* [Work to do]
Write the data out again exactly, dropping any images it holds.

begin Information supplied

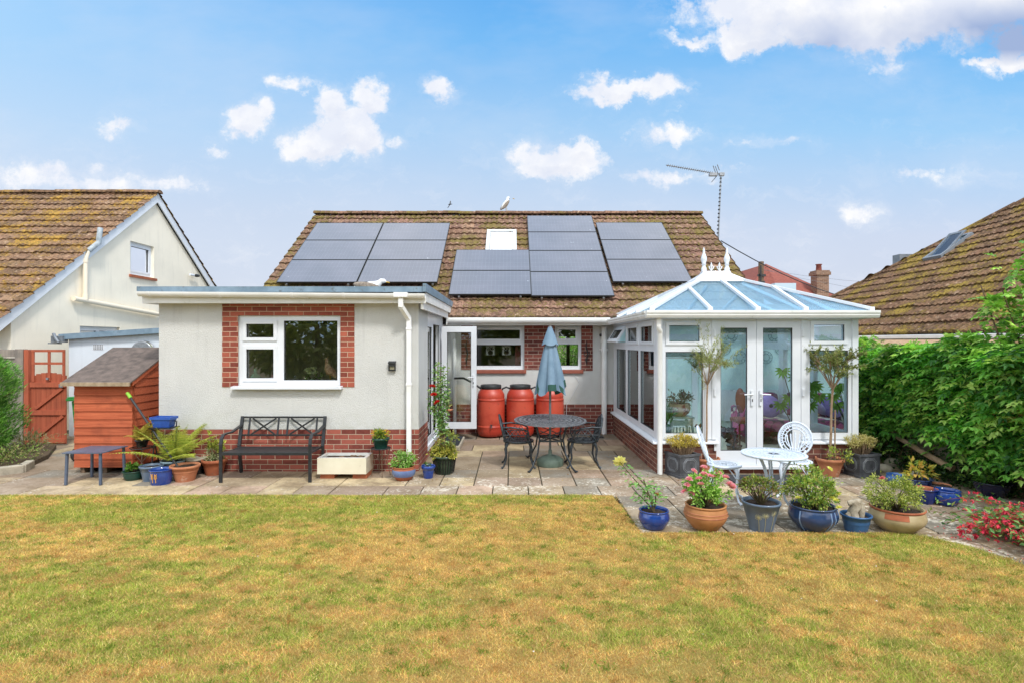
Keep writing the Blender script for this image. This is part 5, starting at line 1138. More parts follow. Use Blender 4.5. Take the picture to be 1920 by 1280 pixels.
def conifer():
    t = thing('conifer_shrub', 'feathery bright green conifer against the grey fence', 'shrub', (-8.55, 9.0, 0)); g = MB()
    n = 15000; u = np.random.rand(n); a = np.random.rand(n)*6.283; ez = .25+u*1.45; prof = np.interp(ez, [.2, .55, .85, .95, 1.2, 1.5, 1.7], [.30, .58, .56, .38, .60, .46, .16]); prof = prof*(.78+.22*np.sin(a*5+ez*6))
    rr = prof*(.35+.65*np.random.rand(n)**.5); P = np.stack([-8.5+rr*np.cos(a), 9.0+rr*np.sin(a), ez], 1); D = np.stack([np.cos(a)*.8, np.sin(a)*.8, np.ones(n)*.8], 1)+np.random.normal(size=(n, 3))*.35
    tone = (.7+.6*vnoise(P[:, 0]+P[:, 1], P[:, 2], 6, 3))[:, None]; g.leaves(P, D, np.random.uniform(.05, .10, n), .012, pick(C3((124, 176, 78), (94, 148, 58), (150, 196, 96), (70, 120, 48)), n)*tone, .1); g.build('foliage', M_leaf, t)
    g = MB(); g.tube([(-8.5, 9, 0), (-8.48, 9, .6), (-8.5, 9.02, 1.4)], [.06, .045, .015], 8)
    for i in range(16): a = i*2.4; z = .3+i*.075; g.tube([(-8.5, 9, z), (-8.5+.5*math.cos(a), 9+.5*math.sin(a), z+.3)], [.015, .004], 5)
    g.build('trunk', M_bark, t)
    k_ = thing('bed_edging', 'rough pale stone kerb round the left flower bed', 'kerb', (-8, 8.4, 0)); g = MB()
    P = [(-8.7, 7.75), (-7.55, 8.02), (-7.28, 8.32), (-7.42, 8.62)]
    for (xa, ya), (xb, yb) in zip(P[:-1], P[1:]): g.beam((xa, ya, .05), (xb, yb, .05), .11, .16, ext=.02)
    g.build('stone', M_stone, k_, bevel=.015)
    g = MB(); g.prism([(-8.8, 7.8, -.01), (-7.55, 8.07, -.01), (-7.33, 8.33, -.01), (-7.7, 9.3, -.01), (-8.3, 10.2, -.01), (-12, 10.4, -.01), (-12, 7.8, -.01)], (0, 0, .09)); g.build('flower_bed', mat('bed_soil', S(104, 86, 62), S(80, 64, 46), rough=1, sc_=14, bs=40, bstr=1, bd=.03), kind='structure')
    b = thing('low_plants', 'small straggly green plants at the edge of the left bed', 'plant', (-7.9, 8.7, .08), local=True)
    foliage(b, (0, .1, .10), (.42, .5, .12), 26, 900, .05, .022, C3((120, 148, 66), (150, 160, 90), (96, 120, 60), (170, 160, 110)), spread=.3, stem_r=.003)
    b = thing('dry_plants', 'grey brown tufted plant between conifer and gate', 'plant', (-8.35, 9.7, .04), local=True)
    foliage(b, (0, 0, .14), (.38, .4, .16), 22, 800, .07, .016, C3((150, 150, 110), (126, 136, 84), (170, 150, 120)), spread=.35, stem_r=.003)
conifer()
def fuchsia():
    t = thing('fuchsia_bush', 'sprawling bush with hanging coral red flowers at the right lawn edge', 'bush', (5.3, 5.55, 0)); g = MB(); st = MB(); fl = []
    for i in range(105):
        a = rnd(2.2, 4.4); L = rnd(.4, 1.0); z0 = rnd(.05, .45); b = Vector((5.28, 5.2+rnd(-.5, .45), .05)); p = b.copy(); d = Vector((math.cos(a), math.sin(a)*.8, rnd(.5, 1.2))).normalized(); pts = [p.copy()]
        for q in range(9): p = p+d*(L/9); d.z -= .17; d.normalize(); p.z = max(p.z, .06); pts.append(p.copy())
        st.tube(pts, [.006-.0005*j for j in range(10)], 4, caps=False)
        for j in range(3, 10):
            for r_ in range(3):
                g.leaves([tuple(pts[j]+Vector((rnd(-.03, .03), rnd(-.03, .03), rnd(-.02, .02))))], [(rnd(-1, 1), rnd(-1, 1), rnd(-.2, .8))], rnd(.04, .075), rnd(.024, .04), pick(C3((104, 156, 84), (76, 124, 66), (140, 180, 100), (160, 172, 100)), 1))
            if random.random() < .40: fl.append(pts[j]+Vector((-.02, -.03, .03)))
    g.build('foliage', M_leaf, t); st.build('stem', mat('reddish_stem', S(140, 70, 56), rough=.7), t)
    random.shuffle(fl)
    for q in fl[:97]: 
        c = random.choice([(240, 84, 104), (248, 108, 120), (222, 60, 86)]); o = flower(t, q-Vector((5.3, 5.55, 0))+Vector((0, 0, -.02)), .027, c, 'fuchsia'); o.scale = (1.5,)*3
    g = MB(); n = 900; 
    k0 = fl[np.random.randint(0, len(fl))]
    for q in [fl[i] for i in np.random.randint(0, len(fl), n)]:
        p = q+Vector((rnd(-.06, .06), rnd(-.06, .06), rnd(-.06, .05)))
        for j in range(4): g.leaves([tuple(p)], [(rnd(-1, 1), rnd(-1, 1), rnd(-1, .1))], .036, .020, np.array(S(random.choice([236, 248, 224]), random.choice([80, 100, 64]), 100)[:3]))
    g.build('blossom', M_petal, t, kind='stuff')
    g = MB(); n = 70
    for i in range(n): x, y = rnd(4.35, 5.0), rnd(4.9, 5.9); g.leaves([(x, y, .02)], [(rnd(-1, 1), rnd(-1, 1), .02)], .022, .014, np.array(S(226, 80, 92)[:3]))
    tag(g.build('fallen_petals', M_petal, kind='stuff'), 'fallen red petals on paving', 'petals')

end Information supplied

* [Output below]
Keep writing the Blender script for this image. This is part 5, starting at line 1138. More parts follow. Use Blender 4.5. Take the picture to be 1920 by 1280 pixels.
def conifer():
    t = thing('conifer_shrub', 'feathery bright green conifer against the grey fence', 'shrub', (-8.55, 9.0, 0)); g = MB()
    n = 15000; u = np.random.rand(n); a = np.random.rand(n)*6.283; ez = .25+u*1.45; prof = np.interp(ez, [.2, .55, .85, .95, 1.2, 1.5, 1.7], [.30, .58, .56, .38, .60, .46, .16]); prof = prof*(.78+.22*np.sin(a*5+ez*6))
    rr = prof*(.35+.65*np.random.rand(n)**.5); P = np.stack([-8.5+rr*np.cos(a), 9.0+rr*np.sin(a), ez], 1); D = np.stack([np.cos(a)*.8, np.sin(a)*.8, np.ones(n)*.8], 1)+np.random.normal(size=(n, 3))*.35
    tone = (.7+.6*vnoise(P[:, 0]+P[:, 1], P[:, 2], 6, 3))[:, None]; g.leaves(P, D, np.random.uniform(.05, .10, n), .012, pick(C3((124, 176, 78), (94, 148, 58), (150, 196, 96), (70, 120, 48)), n)*tone, .1); g.build('foliage', M_leaf, t)
    g = MB(); g.tube([(-8.5, 9, 0), (-8.48, 9, .6), (-8.5, 9.02, 1.4)], [.06, .045, .015], 8)
    for i in range(16): a = i*2.4; z = .3+i*.075; g.tube([(-8.5, 9, z), (-8.5+.5*math.cos(a), 9+.5*math.sin(a), z+.3)], [.015, .004], 5)
    g.build('trunk', M_bark, t)
    k_ = thing('bed_edging', 'rough pale stone kerb round the left flower bed', 'kerb', (-8, 8.4, 0)); g = MB()
    P = [(-8.7, 7.75), (-7.55, 8.02), (-7.28, 8.32), (-7.42, 8.62)]
    for (xa, ya), (xb, yb) in zip(P[:-1], P[1:]): g.beam((xa, ya, .05), (xb, yb, .05), .11, .16, ext=.02)
    g.build('stone', M_stone, k_, bevel=.015)
    g = MB(); g.prism([(-8.8, 7.8, -.01), (-7.55, 8.07, -.01), (-7.33, 8.33, -.01), (-7.7, 9.3, -.01), (-8.3, 10.2, -.01), (-12, 10.4, -.01), (-12, 7.8, -.01)], (0, 0, .09)); g.build('flower_bed', mat('bed_soil', S(104, 86, 62), S(80, 64, 46), rough=1, sc_=14, bs=40, bstr=1, bd=.03), kind='structure')
    b = thing('low_plants', 'small straggly green plants at the edge of the left bed', 'plant', (-7.9, 8.7, .08), local=True)
    foliage(b, (0, .1, .10), (.42, .5, .12), 26, 900, .05, .022, C3((120, 148, 66), (150, 160, 90), (96, 120, 60), (170, 160, 110)), spread=.3, stem_r=.003)
    b = thing('dry_plants', 'grey brown tufted plant between conifer and gate', 'plant', (-8.35, 9.7, .04), local=True)
    foliage(b, (0, 0, .14), (.38, .4, .16), 22, 800, .07, .016, C3((150, 150, 110), (126, 136, 84), (170, 150, 120)), spread=.35, stem_r=.003)
conifer()
def fuchsia():
    t = thing('fuchsia_bush', 'sprawling bush with hanging coral red flowers at the right lawn edge', 'bush', (5.3, 5.55, 0)); g = MB(); st = MB(); fl = []
    for i in range(105):
        a = rnd(2.2, 4.4); L = rnd(.4, 1.0); z0 = rnd(.05, .45); b = Vector((5.28, 5.2+rnd(-.5, .45), .05)); p = b.copy(); d = Vector((math.cos(a), math.sin(a)*.8, rnd(.5, 1.2))).normalized(); pts = [p.copy()]
        for q in range(9): p = p+d*(L/9); d.z -= .17; d.normalize(); p.z = max(p.z, .06); pts.append(p.copy())
        st.tube(pts, [.006-.0005*j for j in range(10)], 4, caps=False)
        for j in range(3, 10):
            for r_ in range(3):
                g.leaves([tuple(pts[j]+Vector((rnd(-.03, .03), rnd(-.03, .03), rnd(-.02, .02))))], [(rnd(-1, 1), rnd(-1, 1), rnd(-.2, .8))], rnd(.04, .075), rnd(.024, .04), pick(C3((104, 156, 84), (76, 124, 66), (140, 180, 100), (160, 172, 100)), 1))
            if random.random() < .40: fl.append(pts[j]+Vector((-.02, -.03, .03)))
    g.build('foliage', M_leaf, t); st.build('stem', mat('reddish_stem', S(140, 70, 56), rough=.7), t)
    random.shuffle(fl)
    for q in fl[:97]: 
        c = random.choice([(240, 84, 104), (248, 108, 120), (222, 60, 86)]); o = flower(t, q-Vector((5.3, 5.55, 0))+Vector((0, 0, -.02)), .027, c, 'fuchsia'); o.scale = (1.5,)*3
    g = MB(); n = 900; 
    k0 = fl[np.random.randint(0, len(fl))]
    for q in [fl[i] for i in np.random.randint(0, len(fl), n)]:
        p = q+Vector((rnd(-.06, .06), rnd(-.06, .06), rnd(-.06, .05)))
        for j in range(4): g.leaves([tuple(p)], [(rnd(-1, 1), rnd(-1, 1), rnd(-1, .1))], .036, .020, np.array(S(random.choice([236, 248, 224]), random.choice([80, 100, 64]), 100)[:3]))
    g.build('blossom', M_petal, t, kind='stuff')
    g = MB(); n = 70
    for i in range(n): x, y = rnd(4.35, 5.0), rnd(4.9, 5.9); g.leaves([(x, y, .02)], [(rnd(-1, 1), rnd(-1, 1), .02)], .022, .014, np.array(S(226, 80, 92)[:3]))
    tag(g.build('fallen_petals', M_petal, kind='stuff'), 'fallen red petals on paving', 'petals')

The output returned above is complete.